• _Raw data_:

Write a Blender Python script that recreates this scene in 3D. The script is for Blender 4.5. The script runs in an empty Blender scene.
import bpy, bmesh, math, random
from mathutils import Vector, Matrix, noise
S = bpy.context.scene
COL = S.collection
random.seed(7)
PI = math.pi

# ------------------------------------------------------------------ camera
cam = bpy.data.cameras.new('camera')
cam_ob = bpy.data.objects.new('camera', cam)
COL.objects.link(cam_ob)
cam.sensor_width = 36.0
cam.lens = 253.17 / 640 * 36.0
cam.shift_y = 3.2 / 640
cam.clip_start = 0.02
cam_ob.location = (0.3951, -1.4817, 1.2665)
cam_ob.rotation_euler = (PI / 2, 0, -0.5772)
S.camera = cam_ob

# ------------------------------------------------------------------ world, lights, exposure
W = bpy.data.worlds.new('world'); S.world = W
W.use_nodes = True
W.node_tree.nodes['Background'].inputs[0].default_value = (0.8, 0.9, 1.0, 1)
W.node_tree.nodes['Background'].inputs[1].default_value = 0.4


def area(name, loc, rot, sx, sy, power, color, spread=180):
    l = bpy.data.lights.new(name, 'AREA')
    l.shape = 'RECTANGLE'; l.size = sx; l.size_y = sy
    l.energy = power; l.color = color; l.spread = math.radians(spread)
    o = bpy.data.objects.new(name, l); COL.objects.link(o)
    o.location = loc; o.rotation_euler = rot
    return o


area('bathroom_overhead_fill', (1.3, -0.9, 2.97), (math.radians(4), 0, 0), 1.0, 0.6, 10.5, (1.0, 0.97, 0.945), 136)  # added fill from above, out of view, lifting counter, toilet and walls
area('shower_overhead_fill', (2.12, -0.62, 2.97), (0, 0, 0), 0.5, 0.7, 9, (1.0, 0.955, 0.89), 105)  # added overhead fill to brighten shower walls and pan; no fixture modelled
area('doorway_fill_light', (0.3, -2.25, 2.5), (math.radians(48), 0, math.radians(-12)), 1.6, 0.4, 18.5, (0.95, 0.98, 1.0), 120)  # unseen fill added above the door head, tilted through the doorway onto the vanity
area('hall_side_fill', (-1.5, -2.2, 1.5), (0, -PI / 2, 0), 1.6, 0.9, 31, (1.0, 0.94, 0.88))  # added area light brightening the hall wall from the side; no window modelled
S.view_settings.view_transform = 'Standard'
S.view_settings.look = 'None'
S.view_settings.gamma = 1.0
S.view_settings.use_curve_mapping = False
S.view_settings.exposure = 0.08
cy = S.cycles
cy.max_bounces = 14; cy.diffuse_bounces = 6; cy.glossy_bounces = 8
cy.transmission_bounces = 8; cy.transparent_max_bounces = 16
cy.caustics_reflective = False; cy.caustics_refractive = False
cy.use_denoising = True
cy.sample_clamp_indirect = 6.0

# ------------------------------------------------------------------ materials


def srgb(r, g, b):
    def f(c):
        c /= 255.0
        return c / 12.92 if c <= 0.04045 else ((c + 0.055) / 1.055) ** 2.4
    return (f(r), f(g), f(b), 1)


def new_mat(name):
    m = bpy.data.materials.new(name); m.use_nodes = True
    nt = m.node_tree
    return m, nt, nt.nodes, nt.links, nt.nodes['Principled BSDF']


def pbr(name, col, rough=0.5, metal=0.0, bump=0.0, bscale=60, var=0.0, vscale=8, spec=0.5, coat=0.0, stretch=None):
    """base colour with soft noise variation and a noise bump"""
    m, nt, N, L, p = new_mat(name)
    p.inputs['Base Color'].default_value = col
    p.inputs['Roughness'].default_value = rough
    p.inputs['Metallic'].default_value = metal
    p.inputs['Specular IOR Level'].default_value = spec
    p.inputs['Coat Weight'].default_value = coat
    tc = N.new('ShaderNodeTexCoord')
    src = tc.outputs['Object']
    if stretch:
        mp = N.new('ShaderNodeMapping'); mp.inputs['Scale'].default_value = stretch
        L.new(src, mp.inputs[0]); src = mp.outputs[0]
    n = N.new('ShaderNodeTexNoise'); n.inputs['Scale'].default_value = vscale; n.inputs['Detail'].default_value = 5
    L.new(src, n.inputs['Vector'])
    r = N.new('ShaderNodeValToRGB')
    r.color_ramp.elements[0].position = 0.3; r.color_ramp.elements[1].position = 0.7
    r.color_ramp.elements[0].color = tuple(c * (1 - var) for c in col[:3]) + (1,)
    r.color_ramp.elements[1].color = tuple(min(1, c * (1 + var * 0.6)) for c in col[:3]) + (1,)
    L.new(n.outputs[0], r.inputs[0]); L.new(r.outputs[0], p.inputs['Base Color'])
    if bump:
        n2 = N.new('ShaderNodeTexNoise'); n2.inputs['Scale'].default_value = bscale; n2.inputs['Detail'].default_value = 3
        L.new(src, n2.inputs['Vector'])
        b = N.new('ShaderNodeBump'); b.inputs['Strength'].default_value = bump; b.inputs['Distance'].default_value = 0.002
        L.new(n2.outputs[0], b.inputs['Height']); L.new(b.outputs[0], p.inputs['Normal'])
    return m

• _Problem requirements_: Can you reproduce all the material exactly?

• _Result of the exercise_:
Write a Blender Python script that recreates this scene in 3D. The script is for Blender 4.5. The script runs in an empty Blender scene.
import bpy, bmesh, math, random
from mathutils import Vector, Matrix, noise
S = bpy.context.scene
COL = S.collection
random.seed(7)
PI = math.pi

# ------------------------------------------------------------------ camera
cam = bpy.data.cameras.new('camera')
cam_ob = bpy.data.objects.new('camera', cam)
COL.objects.link(cam_ob)
cam.sensor_width = 36.0
cam.lens = 253.17 / 640 * 36.0
cam.shift_y = 3.2 / 640
cam.clip_start = 0.02
cam_ob.location = (0.3951, -1.4817, 1.2665)
cam_ob.rotation_euler = (PI / 2, 0, -0.5772)
S.camera = cam_ob

# ------------------------------------------------------------------ world, lights, exposure
W = bpy.data.worlds.new('world'); S.world = W
W.use_nodes = True
W.node_tree.nodes['Background'].inputs[0].default_value = (0.8, 0.9, 1.0, 1)
W.node_tree.nodes['Background'].inputs[1].default_value = 0.4


def area(name, loc, rot, sx, sy, power, color, spread=180):
    l = bpy.data.lights.new(name, 'AREA')
    l.shape = 'RECTANGLE'; l.size = sx; l.size_y = sy
    l.energy = power; l.color = color; l.spread = math.radians(spread)
    o = bpy.data.objects.new(name, l); COL.objects.link(o)
    o.location = loc; o.rotation_euler = rot
    return o


area('bathroom_overhead_fill', (1.3, -0.9, 2.97), (math.radians(4), 0, 0), 1.0, 0.6, 10.5, (1.0, 0.97, 0.945), 136)  # added fill from above, out of view, lifting counter, toilet and walls
area('shower_overhead_fill', (2.12, -0.62, 2.97), (0, 0, 0), 0.5, 0.7, 9, (1.0, 0.955, 0.89), 105)  # added overhead fill to brighten shower walls and pan; no fixture modelled
area('doorway_fill_light', (0.3, -2.25, 2.5), (math.radians(48), 0, math.radians(-12)), 1.6, 0.4, 18.5, (0.95, 0.98, 1.0), 120)  # unseen fill added above the door head, tilted through the doorway onto the vanity
area('hall_side_fill', (-1.5, -2.2, 1.5), (0, -PI / 2, 0), 1.6, 0.9, 31, (1.0, 0.94, 0.88))  # added area light brightening the hall wall from the side; no window modelled
S.view_settings.view_transform = 'Standard'
S.view_settings.look = 'None'
S.view_settings.gamma = 1.0
S.view_settings.use_curve_mapping = False
S.view_settings.exposure = 0.08
cy = S.cycles
cy.max_bounces = 14; cy.diffuse_bounces = 6; cy.glossy_bounces = 8
cy.transmission_bounces = 8; cy.transparent_max_bounces = 16
cy.caustics_reflective = False; cy.caustics_refractive = False
cy.use_denoising = True
cy.sample_clamp_indirect = 6.0

# ------------------------------------------------------------------ materials


def srgb(r, g, b):
    def f(c):
        c /= 255.0
        return c / 12.92 if c <= 0.04045 else ((c + 0.055) / 1.055) ** 2.4
    return (f(r), f(g), f(b), 1)


def new_mat(name):
    m = bpy.data.materials.new(name); m.use_nodes = True
    nt = m.node_tree
    return m, nt, nt.nodes, nt.links, nt.nodes['Principled BSDF']


def pbr(name, col, rough=0.5, metal=0.0, bump=0.0, bscale=60, var=0.0, vscale=8, spec=0.5, coat=0.0, stretch=None):
    """base colour with soft noise variation and a noise bump"""
    m, nt, N, L, p = new_mat(name)
    p.inputs['Base Color'].default_value = col
    p.inputs['Roughness'].default_value = rough
    p.inputs['Metallic'].default_value = metal
    p.inputs['Specular IOR Level'].default_value = spec
    p.inputs['Coat Weight'].default_value = coat
    tc = N.new('ShaderNodeTexCoord')
    src = tc.outputs['Object']
    if stretch:
        mp = N.new('ShaderNodeMapping'); mp.inputs['Scale'].default_value = stretch
        L.new(src, mp.inputs[0]); src = mp.outputs[0]
    n = N.new('ShaderNodeTexNoise'); n.inputs['Scale'].default_value = vscale; n.inputs['Detail'].default_value = 5
    L.new(src, n.inputs['Vector'])
    r = N.new('ShaderNodeValToRGB')
    r.color_ramp.elements[0].position = 0.3; r.color_ramp.elements[1].position = 0.7
    r.color_ramp.elements[0].color = tuple(c * (1 - var) for c in col[:3]) + (1,)
    r.color_ramp.elements[1].color = tuple(min(1, c * (1 + var * 0.6)) for c in col[:3]) + (1,)
    L.new(n.outputs[0], r.inputs[0]); L.new(r.outputs[0], p.inputs['Base Color'])
    if bump:
        n2 = N.new('ShaderNodeTexNoise'); n2.inputs['Scale'].default_value = bscale; n2.inputs['Detail'].default_value = 3
        L.new(src, n2.inputs['Vector'])
        b = N.new('ShaderNodeBump'); b.inputs['Strength'].default_value = bump; b.inputs['Distance'].default_value = 0.002
        L.new(n2.outputs[0], b.inputs['Height']); L.new(b.outputs[0], p.inputs['Normal'])
    return m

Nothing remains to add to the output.